I looked at the woman speaking and quickly decided she was right: I had absolutely no idea who she was. I stuttered slightly, half smiled, tried to think of a polite way out. But she was already talking again before I could speak.

“You used to sit on my knee! And cry for hours,” she said.

People were staring now. She had given me a big clue: while I have been known to cry at films like Up and Turner and Hooch, I have tended not to leap into anyone’s lap while doing it. So, I decided, she must have known me while I was a child.

I remember very few things from before the age of 10. And unfortunately, this woman was not part of any of the scant memories I did have.

Then she shouted the answer at me.

“I am Mrs Kingdom!”

Of course she was. My first ever teacher. She had been heavily pregnant and she had gone on maternity leave at Christmas (though we had no idea what that meant at the time). I had cried in her arms every morning of her third trimester.

This reunion happened at my eldest son’s parents’ evening - she had been doing some music teaching at the school.

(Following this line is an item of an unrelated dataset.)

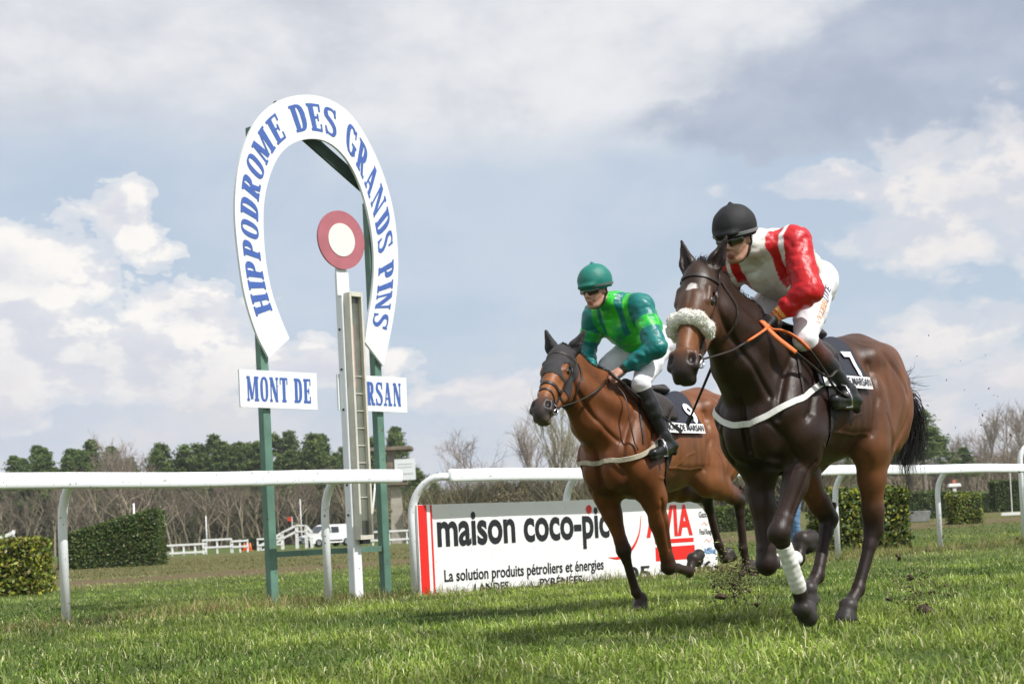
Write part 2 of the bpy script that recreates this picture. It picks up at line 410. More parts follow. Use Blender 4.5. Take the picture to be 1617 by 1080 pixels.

As memories of her mopping up my tears from my cheeks rushed back, I looked around at my son’s school and thought of his teachers and the tears they have mopped up from his cheeks over the years.

It doesn’t get said enough that teachers have a spectacular gift for emotional intelligence. It’s humbling, as a parent, to see a teacher in action soothing, cajoling, nudging and motivating a young child. They know what to say, when to touch, when to be firm, when to cuddle. They understand how small moments spun together can create huge progress. They have a unique sense of the right moment to tell a parent to make a swift exit.

For all the academic gains my children may make, it’s these skills in making my children happy that matter most to me.

Before anyone writes an angry letter: yes, academic gains can make children happier. But we shouldn’t be afraid to make a separate argument for social and emotional wellbeing. Too often, we feel the need to equate interventions for the latter with tangible academic benefits, as if we can’t do anything in schools that does not lead to better outcomes on standardised tests.

And we should not look too hard to find a measure of emotional interventions, either. The likelihood is that you won’t find a compelling argument in statistics for a teacher holding a child’s hand to lead them into class, or a big hug after the holidays, or the gentle dabbing away of tears on their cheeks.

That’s not why teachers do it anyway. They do it because they care and have empathy. They do it because it is the human, decent thing to do. And they’re damn good at it. We need to value that more and praise it endlessly.

I tried to chat to Mrs Kingdom briefly, to reminisce. But she disappeared in a flurry of children trying to talk to her. I watched her walk down a corridor managing somehow to give each of four different children her undivided attention and I thought, not for the first time: a master teacher at work is a marvel of a thing to witness.